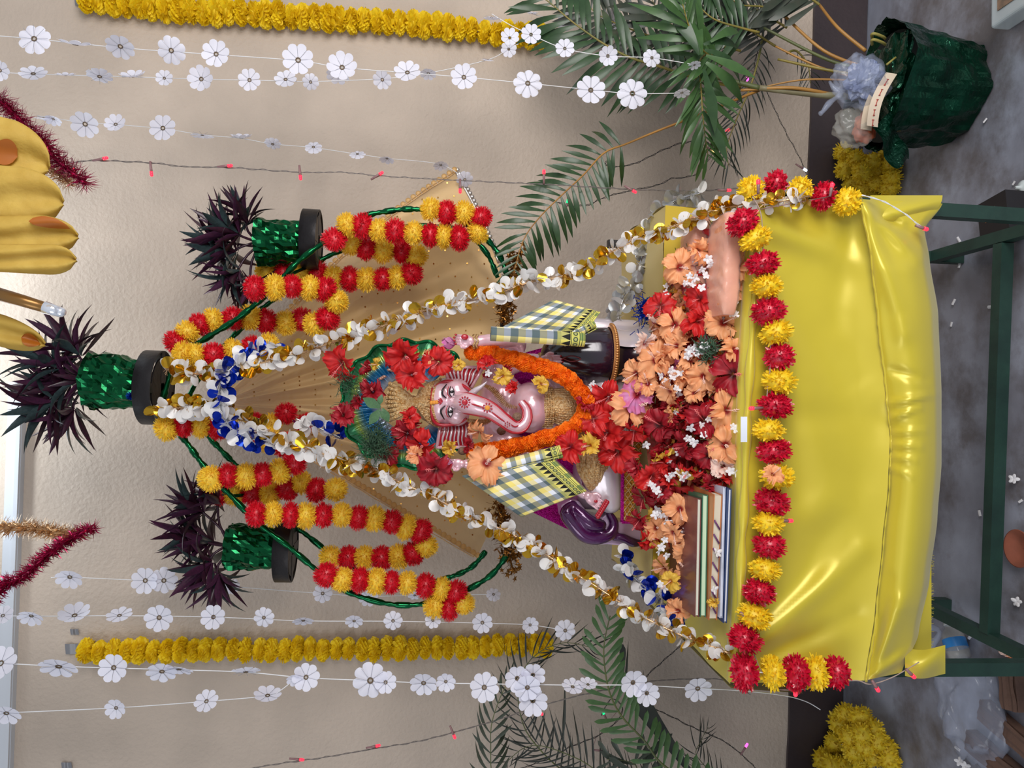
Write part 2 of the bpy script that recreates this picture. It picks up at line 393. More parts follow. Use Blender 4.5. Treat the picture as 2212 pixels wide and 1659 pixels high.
# raised right arm, lower right arm, raised left arm
T(mb, [(1068, 796, 1.985), (1110, 758, 1.96), (1118, 738, 1.93), (1085, 736, 1.90), (1048, 736, 1.885), (1026, 738, 1.88)], [22, 20, 18, 17, 14, 12])
T(mb, [(1075, 800, 1.985), (1120, 785, 1.96), (1150, 778, 1.93), (1168, 778, 1.91)], [22, 19, 15, 12])
T(mb, [(1068, 942, 1.985), (1110, 985, 1.96), (1118, 1010, 1.93), (1080, 1010, 1.90), (1030, 1004, 1.885), (1006, 1002, 1.88)], [22, 20, 18, 16, 13, 11])
T(mb, [(1075, 940, 1.985), (1150, 975, 1.96), (1220, 1030, 1.93), (1262, 1068, 1.90)], [22, 19, 16, 12])
body = build('body', mb, PEARL, st); remesh(body)
def hand(px, py, Y, dirs, palm, fl, mt=PEARL, curl=0.5, flip=1, name='hand'):
    """a hand whose fingers leave the palm along the pixel direction dirs"""
    k = K(Y); d = (P(px+dirs[0], py+dirs[1], Y)-P(px, py, Y)).normalized(); n = Vector((0, -1, 0)); s = d.cross(n).normalized()*flip
    c = P(px, py, Y); g = MB(); Mx = Matrix((s, d, n)).transposed().to_4x4()
    g.ell(c, (palm*0.55*k, palm*0.62*k, palm*0.3*k), 16, 10, Mx)
    g.ell(c-d*palm*0.4*k, (palm*0.42*k, palm*0.4*k, palm*0.3*k), 12, 8, Mx)
    tips = []
    for i, (o, L_) in enumerate(((-0.42, 0.78), (-0.14, 0.95), (0.14, 1.0), (0.42, 0.85))):
        b0 = c+s*o*palm*k+d*palm*0.40*k; L_ = L_*fl*k
        p1 = b0+d*L_*0.42+n*0.003; p2 = b0+d*L_*0.75+n*(0.003+L_*0.18*curl); p3 = b0+d*L_*0.92+n*(L_*0.55*curl)
        pts = catmull([b0-d*palm*0.35*k, b0, p1, p2, p3], 4)
        r0 = palm*0.135*k; rr = [r0*(1-0.35*i_/(len(pts)-1)) for i_ in range(len(pts))]
        g.tube(pts, rr, 9); g.ell(pts[-1], rr[-1], 9, 6); tips.append((pts[-3:], rr[-1]))
    b0 = c-s*palm*0.45*k-d*palm*0.15*k
    pts = catmull([b0+s*palm*0.2*k, b0, b0-s*palm*0.22*k+d*palm*0.28*k+n*0.003, b0-s*palm*0.2*k+d*palm*0.62*k+n*0.006], 4)
    g.tube(pts, [palm*0.16*k*(1-0.02*i) for i in range(len(pts))], 9); g.ell(pts[-1], palm*0.12*k, 9, 6)
    o = build(name, g, mt, st); r_ = o.modifiers.new('remesh', 'REMESH'); r_.mode = 'VOXEL'; r_.voxel_size = 0.0014; r_.use_smooth_shade = True
    sm = o.modifiers.new('smooth', 'SMOOTH'); sm.iterations = 3; sm.factor = 0.5
    g2 = MB()
    for tp, r in tips: g2.tube([tp[0], tp[1], tp[2]], r*1.18, 8); g2.ell(tp[-1], r*1.2, 8, 6)
    build('painted_fingertips', g2, REDP, o); return o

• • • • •

> _WHAT THIS TASK INVOLVES_
Repeat the listing above exactly, with no pictures.

> _RESPONSE_
Write part 2 of the bpy script that recreates this picture. It picks up at line 393. More parts follow. Use Blender 4.5. Treat the picture as 2212 pixels wide and 1659 pixels high.
# raised right arm, lower right arm, raised left arm
T(mb, [(1068, 796, 1.985), (1110, 758, 1.96), (1118, 738, 1.93), (1085, 736, 1.90), (1048, 736, 1.885), (1026, 738, 1.88)], [22, 20, 18, 17, 14, 12])
T(mb, [(1075, 800, 1.985), (1120, 785, 1.96), (1150, 778, 1.93), (1168, 778, 1.91)], [22, 19, 15, 12])
T(mb, [(1068, 942, 1.985), (1110, 985, 1.96), (1118, 1010, 1.93), (1080, 1010, 1.90), (1030, 1004, 1.885), (1006, 1002, 1.88)], [22, 20, 18, 16, 13, 11])
T(mb, [(1075, 940, 1.985), (1150, 975, 1.96), (1220, 1030, 1.93), (1262, 1068, 1.90)], [22, 19, 16, 12])
body = build('body', mb, PEARL, st); remesh(body)
def hand(px, py, Y, dirs, palm, fl, mt=PEARL, curl=0.5, flip=1, name='hand'):
    """a hand whose fingers leave the palm along the pixel direction dirs"""
    k = K(Y); d = (P(px+dirs[0], py+dirs[1], Y)-P(px, py, Y)).normalized(); n = Vector((0, -1, 0)); s = d.cross(n).normalized()*flip
    c = P(px, py, Y); g = MB(); Mx = Matrix((s, d, n)).transposed().to_4x4()
    g.ell(c, (palm*0.55*k, palm*0.62*k, palm*0.3*k), 16, 10, Mx)
    g.ell(c-d*palm*0.4*k, (palm*0.42*k, palm*0.4*k, palm*0.3*k), 12, 8, Mx)
    tips = []
    for i, (o, L_) in enumerate(((-0.42, 0.78), (-0.14, 0.95), (0.14, 1.0), (0.42, 0.85))):
        b0 = c+s*o*palm*k+d*palm*0.40*k; L_ = L_*fl*k
        p1 = b0+d*L_*0.42+n*0.003; p2 = b0+d*L_*0.75+n*(0.003+L_*0.18*curl); p3 = b0+d*L_*0.92+n*(L_*0.55*curl)
        pts = catmull([b0-d*palm*0.35*k, b0, p1, p2, p3], 4)
        r0 = palm*0.135*k; rr = [r0*(1-0.35*i_/(len(pts)-1)) for i_ in range(len(pts))]
        g.tube(pts, rr, 9); g.ell(pts[-1], rr[-1], 9, 6); tips.append((pts[-3:], rr[-1]))
    b0 = c-s*palm*0.45*k-d*palm*0.15*k
    pts = catmull([b0+s*palm*0.2*k, b0, b0-s*palm*0.22*k+d*palm*0.28*k+n*0.003, b0-s*palm*0.2*k+d*palm*0.62*k+n*0.006], 4)
    g.tube(pts, [palm*0.16*k*(1-0.02*i) for i in range(len(pts))], 9); g.ell(pts[-1], palm*0.12*k, 9, 6)
    o = build(name, g, mt, st); r_ = o.modifiers.new('remesh', 'REMESH'); r_.mode = 'VOXEL'; r_.voxel_size = 0.0014; r_.use_smooth_shade = True
    sm = o.modifiers.new('smooth', 'SMOOTH'); sm.iterations = 3; sm.factor = 0.5
    g2 = MB()
    for tp, r in tips: g2.tube([tp[0], tp[1], tp[2]], r*1.18, 8); g2.ell(tp[-1], r*1.2, 8, 6)
    build('painted_fingertips', g2, REDP, o); return o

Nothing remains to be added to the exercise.